To be done —
Begin with the first line of the listing and quote every line through the one containing "COL = SC.collection"; give only those lines.

Collected data —

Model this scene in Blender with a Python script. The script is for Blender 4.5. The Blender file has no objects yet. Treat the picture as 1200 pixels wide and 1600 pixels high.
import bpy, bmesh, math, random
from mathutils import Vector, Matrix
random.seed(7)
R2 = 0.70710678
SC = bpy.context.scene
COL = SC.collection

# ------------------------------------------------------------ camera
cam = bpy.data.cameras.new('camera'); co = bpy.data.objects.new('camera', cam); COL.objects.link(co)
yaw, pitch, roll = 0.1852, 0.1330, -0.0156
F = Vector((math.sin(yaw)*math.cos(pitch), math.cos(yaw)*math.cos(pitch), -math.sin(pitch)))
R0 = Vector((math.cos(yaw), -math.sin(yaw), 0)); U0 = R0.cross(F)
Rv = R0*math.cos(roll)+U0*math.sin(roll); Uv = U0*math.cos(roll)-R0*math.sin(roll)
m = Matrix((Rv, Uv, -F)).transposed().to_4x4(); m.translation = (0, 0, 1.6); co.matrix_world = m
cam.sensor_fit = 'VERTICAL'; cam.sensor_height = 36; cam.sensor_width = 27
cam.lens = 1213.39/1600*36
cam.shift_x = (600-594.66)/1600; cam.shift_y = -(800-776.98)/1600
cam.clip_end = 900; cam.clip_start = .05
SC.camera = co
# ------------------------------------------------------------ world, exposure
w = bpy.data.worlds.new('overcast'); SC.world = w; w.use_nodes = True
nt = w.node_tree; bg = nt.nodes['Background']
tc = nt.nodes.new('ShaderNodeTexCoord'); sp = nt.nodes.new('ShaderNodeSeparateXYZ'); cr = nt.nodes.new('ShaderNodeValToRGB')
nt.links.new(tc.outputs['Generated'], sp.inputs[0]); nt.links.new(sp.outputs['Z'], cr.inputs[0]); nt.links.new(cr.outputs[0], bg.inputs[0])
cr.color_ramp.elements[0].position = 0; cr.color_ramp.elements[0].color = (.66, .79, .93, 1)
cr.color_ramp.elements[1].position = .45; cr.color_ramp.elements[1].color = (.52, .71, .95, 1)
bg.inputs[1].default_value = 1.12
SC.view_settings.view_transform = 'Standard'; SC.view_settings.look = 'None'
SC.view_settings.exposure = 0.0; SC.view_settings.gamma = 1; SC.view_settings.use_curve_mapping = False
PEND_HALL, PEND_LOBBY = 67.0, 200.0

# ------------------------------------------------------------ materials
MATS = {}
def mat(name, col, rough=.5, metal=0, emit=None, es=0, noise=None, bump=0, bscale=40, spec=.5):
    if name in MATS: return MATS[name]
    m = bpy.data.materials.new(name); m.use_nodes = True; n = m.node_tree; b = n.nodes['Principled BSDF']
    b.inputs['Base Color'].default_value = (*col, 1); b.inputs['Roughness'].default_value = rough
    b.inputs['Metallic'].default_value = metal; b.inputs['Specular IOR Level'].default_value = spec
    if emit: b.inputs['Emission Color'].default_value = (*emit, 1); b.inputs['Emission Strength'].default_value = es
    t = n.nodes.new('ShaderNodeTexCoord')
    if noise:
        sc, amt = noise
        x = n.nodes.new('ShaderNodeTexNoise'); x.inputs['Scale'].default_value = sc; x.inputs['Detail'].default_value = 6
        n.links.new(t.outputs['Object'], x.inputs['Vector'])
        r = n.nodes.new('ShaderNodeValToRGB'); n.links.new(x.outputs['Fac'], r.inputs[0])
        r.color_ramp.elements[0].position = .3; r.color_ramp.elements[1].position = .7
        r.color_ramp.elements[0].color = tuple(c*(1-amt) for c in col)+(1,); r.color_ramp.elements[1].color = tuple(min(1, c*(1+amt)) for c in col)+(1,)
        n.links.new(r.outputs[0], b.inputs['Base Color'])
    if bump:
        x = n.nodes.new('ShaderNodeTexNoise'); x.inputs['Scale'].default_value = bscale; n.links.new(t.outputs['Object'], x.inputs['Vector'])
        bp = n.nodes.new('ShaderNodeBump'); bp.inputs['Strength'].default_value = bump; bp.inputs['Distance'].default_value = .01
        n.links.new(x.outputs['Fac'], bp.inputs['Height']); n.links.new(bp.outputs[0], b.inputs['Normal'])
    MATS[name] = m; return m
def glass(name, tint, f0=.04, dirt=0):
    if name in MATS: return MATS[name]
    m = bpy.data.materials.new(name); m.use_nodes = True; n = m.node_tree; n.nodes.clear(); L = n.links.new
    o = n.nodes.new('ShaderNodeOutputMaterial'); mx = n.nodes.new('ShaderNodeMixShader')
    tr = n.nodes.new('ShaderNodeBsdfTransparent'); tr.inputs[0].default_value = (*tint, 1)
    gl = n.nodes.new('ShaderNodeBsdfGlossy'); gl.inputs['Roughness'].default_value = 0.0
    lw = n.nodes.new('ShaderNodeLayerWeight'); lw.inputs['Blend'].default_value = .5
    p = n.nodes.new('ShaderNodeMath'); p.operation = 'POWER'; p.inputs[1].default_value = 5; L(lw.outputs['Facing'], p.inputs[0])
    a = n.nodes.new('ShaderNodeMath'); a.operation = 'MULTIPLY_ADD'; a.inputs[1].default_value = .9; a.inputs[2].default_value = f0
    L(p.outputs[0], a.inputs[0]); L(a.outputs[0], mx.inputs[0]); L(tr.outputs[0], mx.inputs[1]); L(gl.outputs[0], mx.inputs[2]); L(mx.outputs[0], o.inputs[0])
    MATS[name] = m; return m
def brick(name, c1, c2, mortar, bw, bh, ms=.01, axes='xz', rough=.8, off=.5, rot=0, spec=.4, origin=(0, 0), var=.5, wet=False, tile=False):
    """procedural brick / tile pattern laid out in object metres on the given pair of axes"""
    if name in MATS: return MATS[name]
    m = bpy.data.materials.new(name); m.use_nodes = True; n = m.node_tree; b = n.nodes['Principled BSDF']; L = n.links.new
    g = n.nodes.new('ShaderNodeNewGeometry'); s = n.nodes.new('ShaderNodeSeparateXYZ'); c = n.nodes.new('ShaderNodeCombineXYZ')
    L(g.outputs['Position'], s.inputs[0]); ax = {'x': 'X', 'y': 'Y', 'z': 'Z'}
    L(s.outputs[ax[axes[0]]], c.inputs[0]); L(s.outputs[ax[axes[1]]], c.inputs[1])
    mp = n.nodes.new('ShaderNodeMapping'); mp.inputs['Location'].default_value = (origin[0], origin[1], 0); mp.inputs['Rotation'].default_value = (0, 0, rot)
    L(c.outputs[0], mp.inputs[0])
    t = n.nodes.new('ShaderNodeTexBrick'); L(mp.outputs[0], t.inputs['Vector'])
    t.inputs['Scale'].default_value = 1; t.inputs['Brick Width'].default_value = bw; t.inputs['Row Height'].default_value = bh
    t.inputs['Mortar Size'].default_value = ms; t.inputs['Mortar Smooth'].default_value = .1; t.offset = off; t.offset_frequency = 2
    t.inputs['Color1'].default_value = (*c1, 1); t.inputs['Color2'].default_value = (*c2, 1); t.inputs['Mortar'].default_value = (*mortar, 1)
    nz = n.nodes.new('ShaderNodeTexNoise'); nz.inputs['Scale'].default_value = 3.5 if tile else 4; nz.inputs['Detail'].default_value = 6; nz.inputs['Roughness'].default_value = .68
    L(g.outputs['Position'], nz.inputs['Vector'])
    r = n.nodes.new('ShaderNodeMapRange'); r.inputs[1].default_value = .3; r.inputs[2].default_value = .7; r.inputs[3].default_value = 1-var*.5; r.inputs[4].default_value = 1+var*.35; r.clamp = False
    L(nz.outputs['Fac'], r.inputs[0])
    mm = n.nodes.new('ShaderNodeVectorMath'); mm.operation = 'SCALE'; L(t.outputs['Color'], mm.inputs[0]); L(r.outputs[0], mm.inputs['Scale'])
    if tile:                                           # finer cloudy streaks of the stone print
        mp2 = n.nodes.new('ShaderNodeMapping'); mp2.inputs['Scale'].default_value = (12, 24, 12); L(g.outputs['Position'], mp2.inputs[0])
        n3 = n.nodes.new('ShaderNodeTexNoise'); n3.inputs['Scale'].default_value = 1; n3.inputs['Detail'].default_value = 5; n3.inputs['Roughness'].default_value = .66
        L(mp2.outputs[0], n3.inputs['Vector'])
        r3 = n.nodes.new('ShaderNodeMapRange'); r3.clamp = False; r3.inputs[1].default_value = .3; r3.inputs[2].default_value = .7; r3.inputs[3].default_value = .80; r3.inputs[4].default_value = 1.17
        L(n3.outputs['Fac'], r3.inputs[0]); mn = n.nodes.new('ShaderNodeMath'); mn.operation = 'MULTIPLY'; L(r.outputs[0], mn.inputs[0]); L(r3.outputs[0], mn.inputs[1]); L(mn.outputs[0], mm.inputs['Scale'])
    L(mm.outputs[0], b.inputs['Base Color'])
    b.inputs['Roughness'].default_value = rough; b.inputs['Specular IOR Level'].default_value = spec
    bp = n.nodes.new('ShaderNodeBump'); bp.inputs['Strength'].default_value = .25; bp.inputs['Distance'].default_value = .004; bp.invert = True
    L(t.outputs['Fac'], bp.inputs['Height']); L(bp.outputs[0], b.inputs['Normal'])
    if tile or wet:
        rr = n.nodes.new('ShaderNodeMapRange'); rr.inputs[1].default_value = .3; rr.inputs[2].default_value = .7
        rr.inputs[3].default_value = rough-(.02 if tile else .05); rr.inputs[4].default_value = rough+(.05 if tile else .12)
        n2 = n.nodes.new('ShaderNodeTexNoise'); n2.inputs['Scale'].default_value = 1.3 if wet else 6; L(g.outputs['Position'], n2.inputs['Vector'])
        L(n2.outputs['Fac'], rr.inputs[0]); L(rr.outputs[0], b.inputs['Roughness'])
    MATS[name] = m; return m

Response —
Model this scene in Blender with a Python script. The script is for Blender 4.5. The Blender file has no objects yet. Treat the picture as 1200 pixels wide and 1600 pixels high.
import bpy, bmesh, math, random
from mathutils import Vector, Matrix
random.seed(7)
R2 = 0.70710678
SC = bpy.context.scene
COL = SC.collection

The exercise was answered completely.